O valor da causa – que deveria ter sido fixado na 1ª instância: artº 306º do CPC , e não foi – é de 14 mil euros.
Este valor resulta da soma do valor atinente ao pedido inicial: 8 mil, euros, com o valor do pedido reconvencional: seis mil euros – artº 299º do CPC.
As partes tiveram parcial vencimento e decaimento, tanto no pedido inicial como no pedido reconvencional.
Uma vez que alguns pedidos não se apresentam líquidos ou monetariamente mensuráveis, não é possível fixar com rigor matemático o decaimento de cada uma delas.
Por conseguinte este é um caso em que a repartição de custas pode e deve ser efetivada com auxílio do juízo équo.
A equidade visa a consecução da justiça do caso concreto quando as normas expressas sejam inexistentes ou insuficientes para o efeito, vg. em função d  teor do acervo factual  sobre que deveriam prever ou incidir.

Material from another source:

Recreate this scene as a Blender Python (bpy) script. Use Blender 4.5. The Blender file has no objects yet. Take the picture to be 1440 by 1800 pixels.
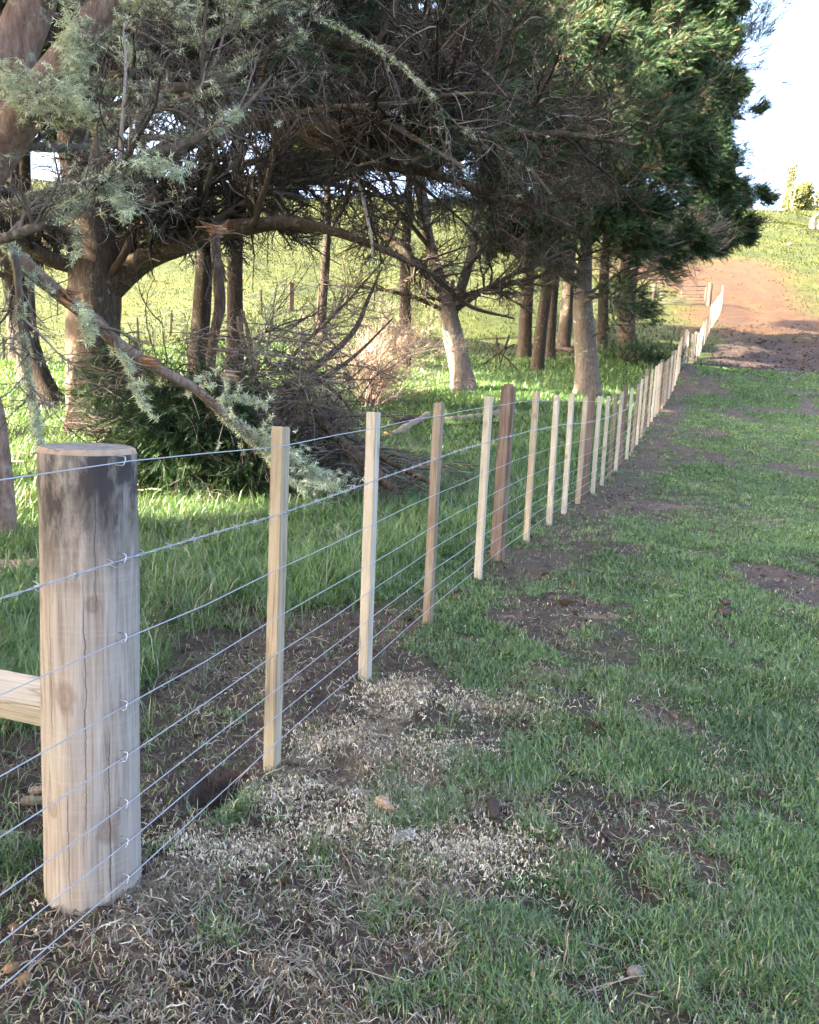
import bpy, math, random
import numpy as np
from mathutils import Vector, Matrix

rad = math.radians
rng = np.random.default_rng(7)
SC = bpy.context.scene
COL = SC.collection

# ------------------------------------------------------------------ camera, sky, sun, exposure
W0, H0, FPX = 1440.0, 1800.0, 1400.0
EYE = np.array([0.0, 0.0, 1.5])
PITCH, ROLL = rad(8.7), rad(2.7)
_r = np.array([1.0, 0, 0]); _u = np.array([0, math.sin(PITCH), math.cos(PITCH)])
CF = np.array([0, math.cos(PITCH), -math.sin(PITCH)])
CR = _r * math.cos(ROLL) + _u * math.sin(ROLL)
CU = -_r * math.sin(ROLL) + _u * math.cos(ROLL)
cd = bpy.data.cameras.new("camera")
cam = bpy.data.objects.new("camera", cd); COL.objects.link(cam)
cd.sensor_fit = 'VERTICAL'; cd.sensor_height = 36.0; cd.sensor_width = 28.8
cd.lens = 36.0 * FPX / H0
cd.clip_start = 0.05; cd.clip_end = 3000
cam.matrix_world = Matrix(((CR[0], CU[0], -CF[0], EYE[0]), (CR[1], CU[1], -CF[1], EYE[1]),
                           (CR[2], CU[2], -CF[2], EYE[2]), (0, 0, 0, 1)))
SC.camera = cam

SUN_EL, SUN_AZ = rad(25.0), math.atan2(-0.93, -0.36)        # azimuth measured from +Y towards +X
SUN = np.array([math.sin(SUN_AZ) * math.cos(SUN_EL), math.cos(SUN_AZ) * math.cos(SUN_EL), math.sin(SUN_EL)])
wd = bpy.data.worlds.new("World"); SC.world = wd; wd.use_nodes = True
nt = wd.node_tree
sky = nt.nodes.new('ShaderNodeTexSky'); sky.sky_type = 'NISHITA'; sky.sun_disc = False
sky.sun_elevation = SUN_EL; sky.sun_rotation = SUN_AZ
sky.air_density = 0.6; sky.dust_density = 6.0; sky.ozone_density = 0.0
bg = nt.nodes['Background']; bg.inputs['Strength'].default_value = 0.08
nt.links.new(sky.outputs[0], bg.inputs['Color'])
sl = bpy.data.lights.new("sun", 'SUN'); sl.energy = 3.0; sl.angle = rad(0.5); sl.color = (1.0, 0.88, 0.68)
so = bpy.data.objects.new("sun", sl); COL.objects.link(so)
so.rotation_euler = Vector(SUN).to_track_quat('Z', 'Y').to_euler()
so.location = tuple(SUN * 60)
SC.view_settings.view_transform = 'Standard'; SC.view_settings.look = 'None'
SC.view_settings.gamma = 1.0; SC.view_settings.exposure = 4.68
SC.cycles.use_denoising = True
SC.cycles.max_bounces = 6; SC.cycles.diffuse_bounces = 3; SC.cycles.transmission_bounces = 3
SC.cycles.glossy_bounces = 2; SC.cycles.transparent_max_bounces = 4
SC.cycles.use_adaptive_sampling = True; SC.cycles.adaptive_threshold = 0.015
SC.cycles.sample_clamp_indirect = 4.0

def at(px, py, Z):
    return EYE + Z * (CF + CR * (px - 720) / FPX - CU * (py - 900) / FPX)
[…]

Decisão eivada de juízo équo não pode corresponder ou descambar em decisão arbitrária, pelo que ela sempre deve ser escorada ou respaldada em factos objetivos e sindicáveis.

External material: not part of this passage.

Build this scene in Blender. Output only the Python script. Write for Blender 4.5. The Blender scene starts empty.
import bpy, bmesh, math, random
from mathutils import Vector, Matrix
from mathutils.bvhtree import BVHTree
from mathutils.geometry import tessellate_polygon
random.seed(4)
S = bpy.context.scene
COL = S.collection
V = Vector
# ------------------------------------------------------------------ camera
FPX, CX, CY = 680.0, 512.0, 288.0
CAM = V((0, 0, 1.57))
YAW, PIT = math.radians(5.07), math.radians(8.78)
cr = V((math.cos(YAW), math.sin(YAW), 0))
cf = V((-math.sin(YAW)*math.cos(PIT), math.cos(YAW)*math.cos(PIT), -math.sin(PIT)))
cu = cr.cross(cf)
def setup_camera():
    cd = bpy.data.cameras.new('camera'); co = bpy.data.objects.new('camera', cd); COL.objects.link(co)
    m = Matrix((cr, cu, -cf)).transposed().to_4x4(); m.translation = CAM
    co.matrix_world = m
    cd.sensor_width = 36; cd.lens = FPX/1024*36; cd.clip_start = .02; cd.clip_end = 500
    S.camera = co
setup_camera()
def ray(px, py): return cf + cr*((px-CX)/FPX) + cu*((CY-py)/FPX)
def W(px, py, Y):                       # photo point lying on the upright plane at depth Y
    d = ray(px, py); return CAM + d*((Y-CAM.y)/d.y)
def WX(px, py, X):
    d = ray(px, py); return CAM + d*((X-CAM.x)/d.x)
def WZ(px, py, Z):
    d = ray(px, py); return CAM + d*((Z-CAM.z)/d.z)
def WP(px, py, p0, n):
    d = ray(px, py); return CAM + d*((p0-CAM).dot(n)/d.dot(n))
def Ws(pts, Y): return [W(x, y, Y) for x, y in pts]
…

In casu, e para além do supra já aludido, antolha-se ainda que, tanto nos pedidos das autoras como nos pedidos dos réus, o decaimento, em termos de magnitude e relevância prática, é sensivelmente igual para cada uma das partes.

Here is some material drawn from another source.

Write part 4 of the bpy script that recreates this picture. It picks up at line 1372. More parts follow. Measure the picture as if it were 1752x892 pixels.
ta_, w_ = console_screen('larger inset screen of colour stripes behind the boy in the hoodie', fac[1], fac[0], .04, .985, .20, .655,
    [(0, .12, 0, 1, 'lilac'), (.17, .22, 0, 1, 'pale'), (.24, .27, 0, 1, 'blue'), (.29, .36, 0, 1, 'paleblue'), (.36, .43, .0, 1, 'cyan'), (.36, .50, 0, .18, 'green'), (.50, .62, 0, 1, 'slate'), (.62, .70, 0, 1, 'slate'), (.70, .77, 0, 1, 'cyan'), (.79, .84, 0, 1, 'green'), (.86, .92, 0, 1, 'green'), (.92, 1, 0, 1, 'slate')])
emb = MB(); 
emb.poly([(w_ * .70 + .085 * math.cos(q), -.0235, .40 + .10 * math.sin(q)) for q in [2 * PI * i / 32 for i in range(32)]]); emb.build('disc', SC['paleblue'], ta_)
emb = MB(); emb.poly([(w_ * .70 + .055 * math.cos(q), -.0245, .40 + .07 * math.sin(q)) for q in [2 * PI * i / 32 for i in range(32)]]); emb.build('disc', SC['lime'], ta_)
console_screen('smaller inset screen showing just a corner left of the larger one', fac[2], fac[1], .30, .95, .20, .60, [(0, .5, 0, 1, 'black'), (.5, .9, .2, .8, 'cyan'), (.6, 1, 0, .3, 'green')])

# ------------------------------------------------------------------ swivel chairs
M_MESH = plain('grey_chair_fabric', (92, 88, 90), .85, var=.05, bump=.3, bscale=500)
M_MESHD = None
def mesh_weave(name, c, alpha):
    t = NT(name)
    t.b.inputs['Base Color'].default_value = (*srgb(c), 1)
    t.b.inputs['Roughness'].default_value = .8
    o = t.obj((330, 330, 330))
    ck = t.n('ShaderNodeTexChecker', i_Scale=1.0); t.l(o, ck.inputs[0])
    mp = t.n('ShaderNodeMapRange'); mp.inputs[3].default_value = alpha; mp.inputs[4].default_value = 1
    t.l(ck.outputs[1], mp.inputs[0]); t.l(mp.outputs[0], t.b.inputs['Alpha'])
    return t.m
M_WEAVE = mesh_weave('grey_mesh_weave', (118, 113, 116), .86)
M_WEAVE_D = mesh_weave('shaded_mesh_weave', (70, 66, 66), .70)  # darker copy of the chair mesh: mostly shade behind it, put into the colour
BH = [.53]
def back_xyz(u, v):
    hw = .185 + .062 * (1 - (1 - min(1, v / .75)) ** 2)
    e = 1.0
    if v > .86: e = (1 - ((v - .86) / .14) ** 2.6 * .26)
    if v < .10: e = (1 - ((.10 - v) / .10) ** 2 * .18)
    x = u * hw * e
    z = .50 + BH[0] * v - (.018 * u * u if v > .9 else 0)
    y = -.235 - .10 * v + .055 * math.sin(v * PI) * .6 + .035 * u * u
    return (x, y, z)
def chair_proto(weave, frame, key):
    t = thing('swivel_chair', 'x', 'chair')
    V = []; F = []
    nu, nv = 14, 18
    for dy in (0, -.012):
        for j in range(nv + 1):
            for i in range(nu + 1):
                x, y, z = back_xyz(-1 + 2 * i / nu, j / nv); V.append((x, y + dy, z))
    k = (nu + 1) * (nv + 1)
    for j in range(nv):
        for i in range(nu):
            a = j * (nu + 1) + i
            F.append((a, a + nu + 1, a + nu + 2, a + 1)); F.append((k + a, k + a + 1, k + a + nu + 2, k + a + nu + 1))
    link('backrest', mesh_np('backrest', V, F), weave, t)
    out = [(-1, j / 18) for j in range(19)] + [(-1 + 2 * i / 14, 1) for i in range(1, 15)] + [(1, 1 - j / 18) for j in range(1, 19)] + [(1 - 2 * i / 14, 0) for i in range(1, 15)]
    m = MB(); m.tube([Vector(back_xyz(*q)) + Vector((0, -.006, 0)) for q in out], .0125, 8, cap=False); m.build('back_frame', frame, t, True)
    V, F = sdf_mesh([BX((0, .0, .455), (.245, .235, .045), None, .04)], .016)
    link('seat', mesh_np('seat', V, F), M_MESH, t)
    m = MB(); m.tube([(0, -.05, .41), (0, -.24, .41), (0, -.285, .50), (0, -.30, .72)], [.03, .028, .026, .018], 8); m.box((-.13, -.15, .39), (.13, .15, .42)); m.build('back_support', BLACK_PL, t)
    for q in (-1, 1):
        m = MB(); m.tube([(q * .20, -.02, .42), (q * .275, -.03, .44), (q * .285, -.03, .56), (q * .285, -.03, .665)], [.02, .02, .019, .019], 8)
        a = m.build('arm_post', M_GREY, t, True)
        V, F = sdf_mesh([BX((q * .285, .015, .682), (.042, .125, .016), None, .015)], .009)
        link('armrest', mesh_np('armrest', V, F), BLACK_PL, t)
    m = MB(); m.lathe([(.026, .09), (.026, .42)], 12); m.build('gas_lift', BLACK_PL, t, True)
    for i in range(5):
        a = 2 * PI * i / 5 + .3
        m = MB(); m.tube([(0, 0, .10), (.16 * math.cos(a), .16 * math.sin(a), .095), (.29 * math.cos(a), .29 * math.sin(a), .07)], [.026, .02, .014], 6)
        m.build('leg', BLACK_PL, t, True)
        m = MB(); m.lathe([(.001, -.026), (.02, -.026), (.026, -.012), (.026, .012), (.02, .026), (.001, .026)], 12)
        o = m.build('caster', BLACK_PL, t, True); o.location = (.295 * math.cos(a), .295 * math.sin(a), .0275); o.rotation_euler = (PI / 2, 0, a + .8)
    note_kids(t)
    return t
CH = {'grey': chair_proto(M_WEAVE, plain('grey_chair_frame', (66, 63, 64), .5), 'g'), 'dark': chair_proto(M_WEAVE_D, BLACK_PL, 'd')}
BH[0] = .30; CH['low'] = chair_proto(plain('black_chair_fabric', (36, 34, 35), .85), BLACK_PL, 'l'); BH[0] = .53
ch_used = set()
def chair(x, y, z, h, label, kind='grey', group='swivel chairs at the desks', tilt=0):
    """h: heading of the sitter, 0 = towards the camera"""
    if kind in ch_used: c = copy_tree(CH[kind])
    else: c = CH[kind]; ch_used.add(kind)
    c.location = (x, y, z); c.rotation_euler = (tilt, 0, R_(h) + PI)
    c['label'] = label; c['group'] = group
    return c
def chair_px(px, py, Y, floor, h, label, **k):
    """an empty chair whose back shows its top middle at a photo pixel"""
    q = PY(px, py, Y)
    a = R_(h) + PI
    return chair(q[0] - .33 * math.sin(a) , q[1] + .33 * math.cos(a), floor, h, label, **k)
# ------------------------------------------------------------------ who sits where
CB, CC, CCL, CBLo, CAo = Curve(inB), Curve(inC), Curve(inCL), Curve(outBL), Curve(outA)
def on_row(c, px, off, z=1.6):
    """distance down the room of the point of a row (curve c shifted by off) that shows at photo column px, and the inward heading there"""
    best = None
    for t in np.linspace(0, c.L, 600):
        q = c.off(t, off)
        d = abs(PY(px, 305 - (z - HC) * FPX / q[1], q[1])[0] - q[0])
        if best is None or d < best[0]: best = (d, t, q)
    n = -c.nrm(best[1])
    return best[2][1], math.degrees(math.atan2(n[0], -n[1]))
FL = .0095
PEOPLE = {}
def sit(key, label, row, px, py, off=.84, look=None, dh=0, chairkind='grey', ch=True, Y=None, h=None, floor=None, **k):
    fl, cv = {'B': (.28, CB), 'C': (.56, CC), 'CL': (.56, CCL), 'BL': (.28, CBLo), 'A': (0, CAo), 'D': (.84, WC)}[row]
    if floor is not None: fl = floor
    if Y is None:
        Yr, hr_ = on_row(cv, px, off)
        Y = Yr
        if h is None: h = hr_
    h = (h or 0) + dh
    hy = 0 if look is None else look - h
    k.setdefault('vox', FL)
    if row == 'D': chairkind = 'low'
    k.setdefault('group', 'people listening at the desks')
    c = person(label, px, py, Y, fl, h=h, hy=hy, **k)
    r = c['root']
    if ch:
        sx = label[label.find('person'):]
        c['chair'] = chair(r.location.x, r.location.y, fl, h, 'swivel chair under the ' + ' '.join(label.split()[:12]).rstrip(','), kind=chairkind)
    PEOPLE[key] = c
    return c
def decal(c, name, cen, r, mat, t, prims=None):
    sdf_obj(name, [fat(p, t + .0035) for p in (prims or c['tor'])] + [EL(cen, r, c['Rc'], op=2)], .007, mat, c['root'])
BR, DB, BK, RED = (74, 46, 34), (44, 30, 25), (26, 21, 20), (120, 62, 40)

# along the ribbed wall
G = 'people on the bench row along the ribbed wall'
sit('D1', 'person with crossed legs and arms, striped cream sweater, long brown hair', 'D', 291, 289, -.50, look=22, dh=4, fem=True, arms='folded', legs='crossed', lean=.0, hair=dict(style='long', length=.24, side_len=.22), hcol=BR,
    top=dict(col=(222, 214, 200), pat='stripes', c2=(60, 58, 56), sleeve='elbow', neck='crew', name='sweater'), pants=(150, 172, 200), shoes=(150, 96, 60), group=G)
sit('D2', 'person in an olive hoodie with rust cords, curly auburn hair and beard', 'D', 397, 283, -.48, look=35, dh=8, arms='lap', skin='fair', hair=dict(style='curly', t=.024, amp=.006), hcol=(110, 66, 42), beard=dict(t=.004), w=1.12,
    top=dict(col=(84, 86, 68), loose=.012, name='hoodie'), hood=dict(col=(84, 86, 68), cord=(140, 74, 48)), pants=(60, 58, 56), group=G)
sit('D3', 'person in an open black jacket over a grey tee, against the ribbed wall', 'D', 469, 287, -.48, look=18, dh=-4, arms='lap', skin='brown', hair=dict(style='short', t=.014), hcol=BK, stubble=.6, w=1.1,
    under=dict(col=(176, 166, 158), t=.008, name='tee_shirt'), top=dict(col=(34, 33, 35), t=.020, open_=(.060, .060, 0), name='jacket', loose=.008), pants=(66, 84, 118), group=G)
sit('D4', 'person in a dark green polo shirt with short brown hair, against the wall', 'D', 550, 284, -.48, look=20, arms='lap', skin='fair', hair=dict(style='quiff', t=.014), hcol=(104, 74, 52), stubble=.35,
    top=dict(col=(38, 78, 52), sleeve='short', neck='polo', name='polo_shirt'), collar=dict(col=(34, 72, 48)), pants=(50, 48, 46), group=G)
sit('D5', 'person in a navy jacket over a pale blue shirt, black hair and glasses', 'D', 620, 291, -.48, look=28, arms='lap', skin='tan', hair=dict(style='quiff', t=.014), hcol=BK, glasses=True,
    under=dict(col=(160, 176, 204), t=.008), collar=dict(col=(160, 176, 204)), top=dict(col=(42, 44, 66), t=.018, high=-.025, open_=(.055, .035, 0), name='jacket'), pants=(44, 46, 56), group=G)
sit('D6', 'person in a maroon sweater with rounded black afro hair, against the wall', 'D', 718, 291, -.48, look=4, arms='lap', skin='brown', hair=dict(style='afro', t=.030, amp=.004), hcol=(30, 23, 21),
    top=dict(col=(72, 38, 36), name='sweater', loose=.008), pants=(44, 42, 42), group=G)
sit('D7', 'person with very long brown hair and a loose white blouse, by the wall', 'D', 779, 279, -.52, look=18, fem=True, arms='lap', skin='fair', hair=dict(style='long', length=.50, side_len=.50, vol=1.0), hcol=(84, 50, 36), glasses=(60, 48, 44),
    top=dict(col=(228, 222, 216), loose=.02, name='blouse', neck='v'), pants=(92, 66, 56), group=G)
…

Nesta conformidade, julga-se adequado e razoável fixar a repartição de custas, atento o valor global da ação de 14 mil euros, em metade para cada parte.
Procede parcialmente o recurso das autoras e improcede o recurso dos réus.
6.
Deliberação.
Termos em que se julga o recurso das autoras parcialmente procedente, e, agora, absolvem-se as mesmas da condenação como litigantes de má fé.
No mais se mantendo a sentença.
Custas por autoras e réus em partes iguais.